It's been quite some time since I have updated this blog. The main reason for this is that work on the lake lot and cabin pretty much came to completion, and there was no real news to report. Well, there was one big thing that I didn't mention... namely that we sold the whole set-up.
Mike and I liked our lots very much, but we had a chance to buy a pair of lots that were actually on the water at our lake. One thing led to another and we wound up selling our lots and buying the lakefront ones.
I regret that decision every damn day. But what's done is done.
Mike and I kicked around some ideas on how to develop the lakefront lots, and we spent a couple of summers not doing very much other than docking the boats on our dock. Mike put his camper on his sons lot, just a short walk up the road, and I put my camper on a friends lot on the other side of the lake. It turns out that the lakefront lots did not lend themselves to being used like we really wanted. Eventually, Mike asked me to buy him out, and I did. We are still best friends, but we could never really agree on how to proceed with the lakefront. Mike is buying his sons lot, so we will remain close, just not together on the same lots.
With the lakefront lots fully mine, it opened up some options. First thing I did was put my camper up on the top of the lots. It's a bit snug, but it was doable.
The lot is terraced or "stepped" with a camper pad at the very top. In the picture above, my bedroom slide winds up actually across the property line when it's slid out. The next level could be considered the 'main' level. It has a deck, and a large 'carport' for putting a camper under.
Kelly and I discussed just docking the camper under there permanently, and then getting another camper for traveling. It made some kind of sense, as the payoff on the camper would be less than the cost of building a cabin, and its 100% complete with all systems already installed.
But the cabin bug starting setting in again. We have a storage locker full of all our cabin 'decor' that there would be no possible way to use in the camper. And while the camper is very comfortable, it would just get older and go down in value, rather than appreciating.
I had some company stock that I bought on a whim a few years ago. It went up nearly 10X, and I realized that if I cashed that in, I could build the cabin for about $1600 of real money. I started pondering ways to use the existing carport as a base for a cabin. It well built and in very good shape. It's 18 feet across, and the low part of the roof is roughly 28 feet long, but if I use the existing posts as the cut-off, I could use 24 feet of it. That would be plenty big enough for a nice cabin.
I worked up a couple of floor plans to see how things would fit in there, and I came up with this.
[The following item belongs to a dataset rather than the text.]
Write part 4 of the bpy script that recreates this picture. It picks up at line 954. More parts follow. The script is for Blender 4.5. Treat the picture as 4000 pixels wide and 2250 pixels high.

It will have a bedroom, a small living room, and a kitchen area. The kitchen will just be some cabinets, a microwave, and a fridge, just like the old cabin. One addition this time will be plumbing and a shower. The new lots don't have a well, but there are plenty of guys here who pack water in, in a 300 gallon cube-type tank. I already have one mounted on a small trailer that I was setting up to supply the camper, and I will use it.
I made some renders of the layout, and this is how it's going to look, more or less.
I'm hoping it winds up looking exactly like that. I am in love with that look. I rendered the old cabin out with an older version of the software, and it came out looking pretty damn close.
Now, you might be asking, if I have that large camper carport, why am I only building the camper using half of it? Well, the back half will become a garage of sorts. That way I can keep my Polaris side-by-side down at the lake and not have to haul it back and forth every time we go. I really wish the roof-line was only one level, instead of having that tall roof in front, but I'm not about to mess with that.